12時20分、先は長いので早めに出発することになりました。
ヒトツバ |
下りには特に注意が必要です。狭い歩幅で慎重に下るため、思ったよりはかどりません。
大川浦への分岐に到着したのは1時10分。ここで道を左手にとって、コシダをかき分けながら延々と下っていきました。
シロバイ |
この谷筋にはシロバイが多く見られました。クロキ、ハイノキ、サワフタギ、クロバイ、シロバイ、ミミズバイ、タカサブロウ…。宮島にはハイノキ科の樹木がたくさん揃っているのだそうです。
コシダの海 |
2時15分、大川浦手前の分岐に到着しました。ここからは海岸沿いに北上。張ったふくらはぎにむち打ちながらコシダの海を泳いでいきます。
海辺の小径 |
昨年コバンモチの保護作業をした場所にさしかかりました。海に落ち込むような山肌に点在するコバンモチ。みんなで手分けして山の中に分け入ります。 (昨年のコバンモチ保護作業のようすは →こちら)
コバンモチと防護ネット |
どの木の防護ネットも損傷はないようです。道なき道をもがきながら登ったり下りたりしたので、ここでさすがにヘトヘトになってしまいました。

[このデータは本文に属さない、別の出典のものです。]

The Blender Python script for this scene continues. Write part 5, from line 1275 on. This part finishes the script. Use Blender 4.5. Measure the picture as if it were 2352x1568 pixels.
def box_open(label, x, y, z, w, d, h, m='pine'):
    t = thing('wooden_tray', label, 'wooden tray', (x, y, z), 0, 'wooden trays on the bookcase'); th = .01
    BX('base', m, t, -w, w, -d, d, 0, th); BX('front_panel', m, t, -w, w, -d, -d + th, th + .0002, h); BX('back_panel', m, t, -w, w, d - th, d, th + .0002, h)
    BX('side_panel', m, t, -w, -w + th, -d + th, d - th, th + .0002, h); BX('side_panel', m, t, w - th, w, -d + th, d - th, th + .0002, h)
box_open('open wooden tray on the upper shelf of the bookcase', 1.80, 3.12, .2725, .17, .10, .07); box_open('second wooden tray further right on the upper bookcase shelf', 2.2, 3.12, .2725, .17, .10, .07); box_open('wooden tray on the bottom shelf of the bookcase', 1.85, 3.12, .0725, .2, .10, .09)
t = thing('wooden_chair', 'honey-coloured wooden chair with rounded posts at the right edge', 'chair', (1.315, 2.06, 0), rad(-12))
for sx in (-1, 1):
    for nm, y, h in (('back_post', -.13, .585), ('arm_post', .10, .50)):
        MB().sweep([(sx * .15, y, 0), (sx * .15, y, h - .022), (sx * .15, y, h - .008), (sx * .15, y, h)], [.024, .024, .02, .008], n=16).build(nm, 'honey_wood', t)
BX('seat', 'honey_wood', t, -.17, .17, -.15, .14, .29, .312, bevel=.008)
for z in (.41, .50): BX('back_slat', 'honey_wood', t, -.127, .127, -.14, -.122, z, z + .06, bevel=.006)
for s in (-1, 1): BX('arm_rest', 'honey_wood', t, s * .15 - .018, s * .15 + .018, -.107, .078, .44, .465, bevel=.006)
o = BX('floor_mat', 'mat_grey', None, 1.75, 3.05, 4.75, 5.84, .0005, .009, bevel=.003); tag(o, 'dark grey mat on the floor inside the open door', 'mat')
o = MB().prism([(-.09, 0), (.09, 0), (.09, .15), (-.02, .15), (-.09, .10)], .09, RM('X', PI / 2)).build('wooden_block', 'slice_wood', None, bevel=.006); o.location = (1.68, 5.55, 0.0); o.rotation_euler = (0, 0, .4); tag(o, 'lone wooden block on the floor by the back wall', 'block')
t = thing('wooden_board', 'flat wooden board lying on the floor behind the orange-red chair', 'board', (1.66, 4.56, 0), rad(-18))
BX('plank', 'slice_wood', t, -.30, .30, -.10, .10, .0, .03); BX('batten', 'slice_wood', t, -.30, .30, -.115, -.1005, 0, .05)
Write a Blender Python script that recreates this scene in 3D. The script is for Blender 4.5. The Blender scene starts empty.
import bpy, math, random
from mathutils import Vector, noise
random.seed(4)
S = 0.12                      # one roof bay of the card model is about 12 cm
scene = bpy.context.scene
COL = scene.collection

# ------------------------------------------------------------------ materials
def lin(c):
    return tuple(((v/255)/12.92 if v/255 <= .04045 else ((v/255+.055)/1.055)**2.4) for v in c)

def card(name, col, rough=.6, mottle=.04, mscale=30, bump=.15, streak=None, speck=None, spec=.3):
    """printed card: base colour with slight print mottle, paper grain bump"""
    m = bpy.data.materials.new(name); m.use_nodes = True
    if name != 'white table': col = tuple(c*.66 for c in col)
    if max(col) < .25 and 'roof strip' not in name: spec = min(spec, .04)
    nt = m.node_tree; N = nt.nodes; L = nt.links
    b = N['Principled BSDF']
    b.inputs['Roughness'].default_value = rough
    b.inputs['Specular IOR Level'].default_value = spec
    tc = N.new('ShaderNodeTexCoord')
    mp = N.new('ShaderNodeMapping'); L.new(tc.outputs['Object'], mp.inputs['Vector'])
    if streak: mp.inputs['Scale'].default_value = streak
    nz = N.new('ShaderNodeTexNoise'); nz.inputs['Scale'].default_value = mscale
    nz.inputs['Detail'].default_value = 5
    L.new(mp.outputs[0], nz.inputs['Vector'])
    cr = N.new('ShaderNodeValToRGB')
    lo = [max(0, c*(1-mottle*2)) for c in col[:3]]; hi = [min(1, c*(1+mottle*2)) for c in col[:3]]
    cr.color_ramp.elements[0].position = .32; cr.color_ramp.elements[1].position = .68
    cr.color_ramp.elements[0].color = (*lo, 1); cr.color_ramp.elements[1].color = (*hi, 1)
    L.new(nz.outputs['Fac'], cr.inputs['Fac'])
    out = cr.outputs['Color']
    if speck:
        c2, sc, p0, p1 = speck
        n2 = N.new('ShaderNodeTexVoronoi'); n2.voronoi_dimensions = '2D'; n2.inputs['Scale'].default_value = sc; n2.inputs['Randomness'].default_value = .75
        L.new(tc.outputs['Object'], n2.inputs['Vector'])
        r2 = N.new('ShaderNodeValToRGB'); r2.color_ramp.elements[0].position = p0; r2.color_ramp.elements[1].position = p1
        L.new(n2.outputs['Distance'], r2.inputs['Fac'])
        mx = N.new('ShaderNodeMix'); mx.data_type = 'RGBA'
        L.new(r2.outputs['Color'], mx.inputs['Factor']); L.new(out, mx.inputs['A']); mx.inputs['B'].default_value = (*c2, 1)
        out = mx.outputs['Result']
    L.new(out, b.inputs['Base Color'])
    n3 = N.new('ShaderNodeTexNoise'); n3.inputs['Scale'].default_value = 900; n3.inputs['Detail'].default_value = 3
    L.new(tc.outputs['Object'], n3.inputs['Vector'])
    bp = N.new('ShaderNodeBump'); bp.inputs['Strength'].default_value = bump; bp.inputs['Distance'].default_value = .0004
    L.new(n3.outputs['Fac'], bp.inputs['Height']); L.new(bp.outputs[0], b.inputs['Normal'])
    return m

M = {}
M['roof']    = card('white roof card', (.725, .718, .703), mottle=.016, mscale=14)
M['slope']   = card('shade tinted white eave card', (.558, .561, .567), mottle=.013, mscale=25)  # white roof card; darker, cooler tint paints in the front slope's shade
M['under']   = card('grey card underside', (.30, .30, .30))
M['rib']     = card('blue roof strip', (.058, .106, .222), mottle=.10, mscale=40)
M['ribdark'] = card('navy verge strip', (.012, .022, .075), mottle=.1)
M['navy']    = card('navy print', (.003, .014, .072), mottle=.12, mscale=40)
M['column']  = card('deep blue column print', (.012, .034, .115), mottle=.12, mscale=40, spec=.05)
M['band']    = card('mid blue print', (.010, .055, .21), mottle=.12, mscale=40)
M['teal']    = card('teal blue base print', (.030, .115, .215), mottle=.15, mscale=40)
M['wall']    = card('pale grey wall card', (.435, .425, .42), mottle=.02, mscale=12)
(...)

時計の針は3時を回っています。傾いた陽が海に反射して眩しい。
広島大学の実験所 |
夕方4時、室浜にある広島大学理学部の実験所に到着しました。みんな疲労は隠せませんが、満足げな笑顔を見せています。ハードな山歩きだったにもかかわらず(平均年齢がかなり高かったのにもかかわらず)ケガをする人もなく、無事に解散となりました。
ところが、ここからが長かった。
重い足を引きずりながら、今朝タクシーで通った道を延々7キロ、宮島桟橋を目指して歩き通したのです。
5時15分、ようやく宮島桟橋から船に乗り込むことができました。